# DIRECTIONS FOR THIS TASK
Leave the pictures out and transcribe every record exactly.

(Scene modeling code data)
>>>
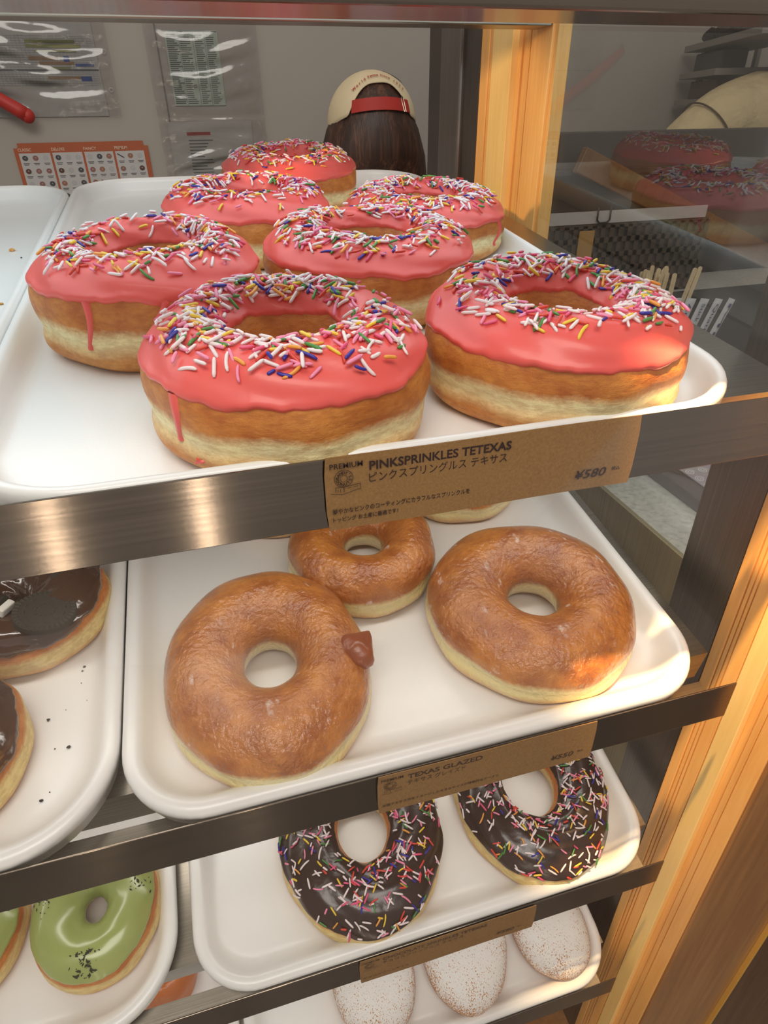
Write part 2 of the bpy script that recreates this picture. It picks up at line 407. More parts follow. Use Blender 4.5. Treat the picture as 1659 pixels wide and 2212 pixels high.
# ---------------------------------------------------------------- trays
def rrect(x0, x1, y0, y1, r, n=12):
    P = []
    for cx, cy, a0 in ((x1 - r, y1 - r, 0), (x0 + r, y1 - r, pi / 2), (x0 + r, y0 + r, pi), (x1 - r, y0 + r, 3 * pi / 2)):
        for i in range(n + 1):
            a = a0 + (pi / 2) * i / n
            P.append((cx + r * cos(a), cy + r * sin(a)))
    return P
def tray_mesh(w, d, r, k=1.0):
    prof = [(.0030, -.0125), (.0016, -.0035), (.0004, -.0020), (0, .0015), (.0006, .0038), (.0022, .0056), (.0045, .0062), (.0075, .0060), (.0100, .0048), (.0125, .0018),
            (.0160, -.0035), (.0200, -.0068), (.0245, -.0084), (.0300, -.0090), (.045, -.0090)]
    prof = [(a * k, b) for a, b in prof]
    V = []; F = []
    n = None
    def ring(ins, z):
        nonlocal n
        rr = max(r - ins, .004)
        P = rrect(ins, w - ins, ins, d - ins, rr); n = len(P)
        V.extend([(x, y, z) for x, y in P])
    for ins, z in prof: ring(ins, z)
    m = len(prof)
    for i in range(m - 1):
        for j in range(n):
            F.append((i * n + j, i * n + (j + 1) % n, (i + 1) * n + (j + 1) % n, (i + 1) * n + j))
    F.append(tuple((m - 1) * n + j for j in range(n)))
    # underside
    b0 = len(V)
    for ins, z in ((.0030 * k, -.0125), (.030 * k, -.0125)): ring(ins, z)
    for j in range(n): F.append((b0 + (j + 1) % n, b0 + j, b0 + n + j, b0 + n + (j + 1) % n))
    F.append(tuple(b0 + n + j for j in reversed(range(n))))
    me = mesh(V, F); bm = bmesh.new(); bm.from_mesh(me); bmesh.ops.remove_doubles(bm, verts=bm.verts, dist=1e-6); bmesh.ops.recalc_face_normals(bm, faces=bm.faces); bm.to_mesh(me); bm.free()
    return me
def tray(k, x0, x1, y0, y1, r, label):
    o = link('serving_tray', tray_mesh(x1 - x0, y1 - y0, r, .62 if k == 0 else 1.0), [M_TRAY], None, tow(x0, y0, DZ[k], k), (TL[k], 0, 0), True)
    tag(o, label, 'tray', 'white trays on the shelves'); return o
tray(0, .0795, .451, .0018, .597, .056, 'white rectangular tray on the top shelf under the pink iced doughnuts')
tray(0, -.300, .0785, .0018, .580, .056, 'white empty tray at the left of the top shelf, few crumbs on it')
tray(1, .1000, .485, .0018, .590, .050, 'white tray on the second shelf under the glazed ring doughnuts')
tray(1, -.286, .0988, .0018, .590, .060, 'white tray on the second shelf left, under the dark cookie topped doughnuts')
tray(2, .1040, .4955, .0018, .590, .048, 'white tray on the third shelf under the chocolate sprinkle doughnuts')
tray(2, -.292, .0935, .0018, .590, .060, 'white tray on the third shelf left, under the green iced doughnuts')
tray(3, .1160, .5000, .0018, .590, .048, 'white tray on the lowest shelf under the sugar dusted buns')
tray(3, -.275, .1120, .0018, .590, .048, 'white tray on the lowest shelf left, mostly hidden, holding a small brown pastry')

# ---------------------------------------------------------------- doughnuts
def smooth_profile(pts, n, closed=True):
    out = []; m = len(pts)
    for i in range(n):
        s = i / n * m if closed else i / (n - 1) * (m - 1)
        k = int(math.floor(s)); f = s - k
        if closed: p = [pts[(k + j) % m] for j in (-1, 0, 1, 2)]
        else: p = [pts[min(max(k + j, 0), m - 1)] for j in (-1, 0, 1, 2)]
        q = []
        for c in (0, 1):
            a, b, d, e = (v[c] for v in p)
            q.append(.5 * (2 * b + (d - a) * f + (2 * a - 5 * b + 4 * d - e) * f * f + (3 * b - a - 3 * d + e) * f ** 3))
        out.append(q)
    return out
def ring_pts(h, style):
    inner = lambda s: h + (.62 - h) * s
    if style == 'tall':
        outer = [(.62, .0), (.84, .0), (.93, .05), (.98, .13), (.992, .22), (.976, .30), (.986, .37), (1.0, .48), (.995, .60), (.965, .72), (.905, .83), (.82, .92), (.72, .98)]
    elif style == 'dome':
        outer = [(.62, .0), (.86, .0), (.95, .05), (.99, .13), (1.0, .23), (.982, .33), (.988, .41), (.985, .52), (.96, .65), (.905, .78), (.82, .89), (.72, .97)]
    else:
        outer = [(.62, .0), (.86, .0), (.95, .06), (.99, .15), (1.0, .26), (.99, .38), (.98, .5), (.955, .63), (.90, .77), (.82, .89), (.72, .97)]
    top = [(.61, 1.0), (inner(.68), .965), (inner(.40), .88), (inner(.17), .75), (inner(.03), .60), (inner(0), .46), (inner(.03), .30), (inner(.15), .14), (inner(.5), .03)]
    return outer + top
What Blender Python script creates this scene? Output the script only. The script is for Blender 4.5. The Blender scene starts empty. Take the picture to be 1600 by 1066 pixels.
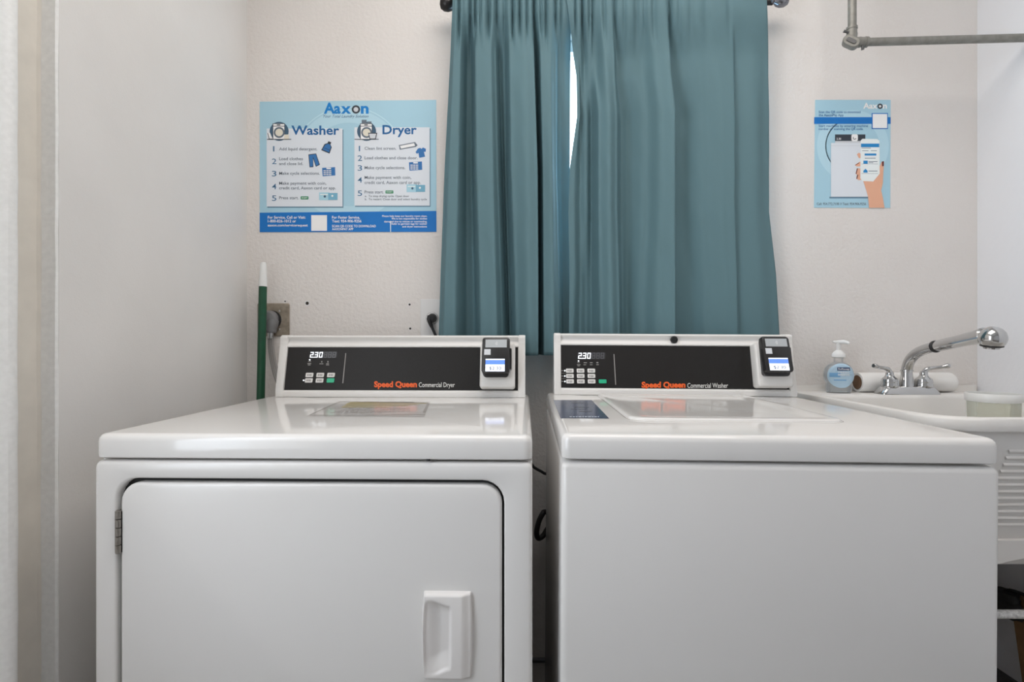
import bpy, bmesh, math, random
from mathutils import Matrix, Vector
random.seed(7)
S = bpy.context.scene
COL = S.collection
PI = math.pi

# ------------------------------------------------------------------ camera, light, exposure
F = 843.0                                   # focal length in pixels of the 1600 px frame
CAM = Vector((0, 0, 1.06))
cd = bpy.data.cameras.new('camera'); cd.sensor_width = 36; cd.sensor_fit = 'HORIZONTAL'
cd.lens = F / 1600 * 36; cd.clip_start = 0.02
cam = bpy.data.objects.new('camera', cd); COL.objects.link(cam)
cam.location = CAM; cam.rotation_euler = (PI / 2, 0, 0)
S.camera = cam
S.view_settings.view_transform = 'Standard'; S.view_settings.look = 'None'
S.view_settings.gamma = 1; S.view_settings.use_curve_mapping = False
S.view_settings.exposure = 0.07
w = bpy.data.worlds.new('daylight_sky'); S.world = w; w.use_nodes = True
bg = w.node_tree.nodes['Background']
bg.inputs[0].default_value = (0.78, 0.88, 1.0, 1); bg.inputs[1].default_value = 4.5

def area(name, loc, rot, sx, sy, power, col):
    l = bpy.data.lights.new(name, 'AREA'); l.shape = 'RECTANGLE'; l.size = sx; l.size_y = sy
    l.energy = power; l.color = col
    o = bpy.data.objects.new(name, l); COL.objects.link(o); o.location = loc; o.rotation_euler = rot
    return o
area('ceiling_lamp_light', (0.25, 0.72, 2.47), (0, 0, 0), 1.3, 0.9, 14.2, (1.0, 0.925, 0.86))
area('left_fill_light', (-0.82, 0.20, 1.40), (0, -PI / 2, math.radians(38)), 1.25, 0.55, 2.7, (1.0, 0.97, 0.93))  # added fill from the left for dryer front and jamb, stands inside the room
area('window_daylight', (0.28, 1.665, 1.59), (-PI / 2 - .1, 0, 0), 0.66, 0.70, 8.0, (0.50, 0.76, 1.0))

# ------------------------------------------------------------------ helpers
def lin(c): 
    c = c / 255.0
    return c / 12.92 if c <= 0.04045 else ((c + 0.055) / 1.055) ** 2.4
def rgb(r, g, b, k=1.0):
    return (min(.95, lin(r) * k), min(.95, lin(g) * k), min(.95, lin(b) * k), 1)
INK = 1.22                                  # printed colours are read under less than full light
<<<
# ANSWER FOR THE TASK
Write part 2 of the bpy script that recreates this picture. It picks up at line 407. More parts follow. Use Blender 4.5. Treat the picture as 1659 pixels wide and 2212 pixels high.
# ---------------------------------------------------------------- trays
def rrect(x0, x1, y0, y1, r, n=12):
    P = []
    for cx, cy, a0 in ((x1 - r, y1 - r, 0), (x0 + r, y1 - r, pi / 2), (x0 + r, y0 + r, pi), (x1 - r, y0 + r, 3 * pi / 2)):
        for i in range(n + 1):
            a = a0 + (pi / 2) * i / n
            P.append((cx + r * cos(a), cy + r * sin(a)))
    return P
def tray_mesh(w, d, r, k=1.0):
    prof = [(.0030, -.0125), (.0016, -.0035), (.0004, -.0020), (0, .0015), (.0006, .0038), (.0022, .0056), (.0045, .0062), (.0075, .0060), (.0100, .0048), (.0125, .0018),
            (.0160, -.0035), (.0200, -.0068), (.0245, -.0084), (.0300, -.0090), (.045, -.0090)]
    prof = [(a * k, b) for a, b in prof]
    V = []; F = []
    n = None
    def ring(ins, z):
        nonlocal n
        rr = max(r - ins, .004)
        P = rrect(ins, w - ins, ins, d - ins, rr); n = len(P)
        V.extend([(x, y, z) for x, y in P])
    for ins, z in prof: ring(ins, z)
    m = len(prof)
    for i in range(m - 1):
        for j in range(n):
            F.append((i * n + j, i * n + (j + 1) % n, (i + 1) * n + (j + 1) % n, (i + 1) * n + j))
    F.append(tuple((m - 1) * n + j for j in range(n)))
    # underside
    b0 = len(V)
    for ins, z in ((.0030 * k, -.0125), (.030 * k, -.0125)): ring(ins, z)
    for j in range(n): F.append((b0 + (j + 1) % n, b0 + j, b0 + n + j, b0 + n + (j + 1) % n))
    F.append(tuple(b0 + n + j for j in reversed(range(n))))
    me = mesh(V, F); bm = bmesh.new(); bm.from_mesh(me); bmesh.ops.remove_doubles(bm, verts=bm.verts, dist=1e-6); bmesh.ops.recalc_face_normals(bm, faces=bm.faces); bm.to_mesh(me); bm.free()
    return me
def tray(k, x0, x1, y0, y1, r, label):
    o = link('serving_tray', tray_mesh(x1 - x0, y1 - y0, r, .62 if k == 0 else 1.0), [M_TRAY], None, tow(x0, y0, DZ[k], k), (TL[k], 0, 0), True)
    tag(o, label, 'tray', 'white trays on the shelves'); return o
tray(0, .0795, .451, .0018, .597, .056, 'white rectangular tray on the top shelf under the pink iced doughnuts')
tray(0, -.300, .0785, .0018, .580, .056, 'white empty tray at the left of the top shelf, few crumbs on it')
tray(1, .1000, .485, .0018, .590, .050, 'white tray on the second shelf under the glazed ring doughnuts')
tray(1, -.286, .0988, .0018, .590, .060, 'white tray on the second shelf left, under the dark cookie topped doughnuts')
tray(2, .1040, .4955, .0018, .590, .048, 'white tray on the third shelf under the chocolate sprinkle doughnuts')
tray(2, -.292, .0935, .0018, .590, .060, 'white tray on the third shelf left, under the green iced doughnuts')
tray(3, .1160, .5000, .0018, .590, .048, 'white tray on the lowest shelf under the sugar dusted buns')
tray(3, -.275, .1120, .0018, .590, .048, 'white tray on the lowest shelf left, mostly hidden, holding a small brown pastry')

# ---------------------------------------------------------------- doughnuts
def smooth_profile(pts, n, closed=True):
    out = []; m = len(pts)
    for i in range(n):
        s = i / n * m if closed else i / (n - 1) * (m - 1)
        k = int(math.floor(s)); f = s - k
        if closed: p = [pts[(k + j) % m] for j in (-1, 0, 1, 2)]
        else: p = [pts[min(max(k + j, 0), m - 1)] for j in (-1, 0, 1, 2)]
        q = []
        for c in (0, 1):
            a, b, d, e = (v[c] for v in p)
            q.append(.5 * (2 * b + (d - a) * f + (2 * a - 5 * b + 4 * d - e) * f * f + (3 * b - a - 3 * d + e) * f ** 3))
        out.append(q)
    return out
def ring_pts(h, style):
    inner = lambda s: h + (.62 - h) * s
    if style == 'tall':
        outer = [(.62, .0), (.84, .0), (.93, .05), (.98, .13), (.992, .22), (.976, .30), (.986, .37), (1.0, .48), (.995, .60), (.965, .72), (.905, .83), (.82, .92), (.72, .98)]
    elif style == 'dome':
        outer = [(.62, .0), (.86, .0), (.95, .05), (.99, .13), (1.0, .23), (.982, .33), (.988, .41), (.985, .52), (.96, .65), (.905, .78), (.82, .89), (.72, .97)]
    else:
        outer = [(.62, .0), (.86, .0), (.95, .06), (.99, .15), (1.0, .26), (.99, .38), (.98, .5), (.955, .63), (.90, .77), (.82, .89), (.72, .97)]
    top = [(.61, 1.0), (inner(.68), .965), (inner(.40), .88), (inner(.17), .75), (inner(.03), .60), (inner(0), .46), (inner(.03), .30), (inner(.15), .14), (inner(.5), .03)]
    return outer + top
What Blender Python script creates this scene? Output the script only. The script is for Blender 4.5. The Blender scene starts empty. Take the picture to be 1600 by 1066 pixels.
import bpy, bmesh, math, random
from mathutils import Matrix, Vector
random.seed(7)
S = bpy.context.scene
COL = S.collection
PI = math.pi

# ------------------------------------------------------------------ camera, light, exposure
F = 843.0                                   # focal length in pixels of the 1600 px frame
CAM = Vector((0, 0, 1.06))
cd = bpy.data.cameras.new('camera'); cd.sensor_width = 36; cd.sensor_fit = 'HORIZONTAL'
cd.lens = F / 1600 * 36; cd.clip_start = 0.02
cam = bpy.data.objects.new('camera', cd); COL.objects.link(cam)
cam.location = CAM; cam.rotation_euler = (PI / 2, 0, 0)
S.camera = cam
S.view_settings.view_transform = 'Standard'; S.view_settings.look = 'None'
S.view_settings.gamma = 1; S.view_settings.use_curve_mapping = False
S.view_settings.exposure = 0.07
w = bpy.data.worlds.new('daylight_sky'); S.world = w; w.use_nodes = True
bg = w.node_tree.nodes['Background']
bg.inputs[0].default_value = (0.78, 0.88, 1.0, 1); bg.inputs[1].default_value = 4.5

def area(name, loc, rot, sx, sy, power, col):
    l = bpy.data.lights.new(name, 'AREA'); l.shape = 'RECTANGLE'; l.size = sx; l.size_y = sy
    l.energy = power; l.color = col
    o = bpy.data.objects.new(name, l); COL.objects.link(o); o.location = loc; o.rotation_euler = rot
    return o
area('ceiling_lamp_light', (0.25, 0.72, 2.47), (0, 0, 0), 1.3, 0.9, 14.2, (1.0, 0.925, 0.86))
area('left_fill_light', (-0.82, 0.20, 1.40), (0, -PI / 2, math.radians(38)), 1.25, 0.55, 2.7, (1.0, 0.97, 0.93))  # added fill from the left for dryer front and jamb, stands inside the room
area('window_daylight', (0.28, 1.665, 1.59), (-PI / 2 - .1, 0, 0), 0.66, 0.70, 8.0, (0.50, 0.76, 1.0))

# ------------------------------------------------------------------ helpers
def lin(c): 
    c = c / 255.0
    return c / 12.92 if c <= 0.04045 else ((c + 0.055) / 1.055) ** 2.4
def rgb(r, g, b, k=1.0):
    return (min(.95, lin(r) * k), min(.95, lin(g) * k), min(.95, lin(b) * k), 1)
INK = 1.22                                  # printed colours are read under less than full light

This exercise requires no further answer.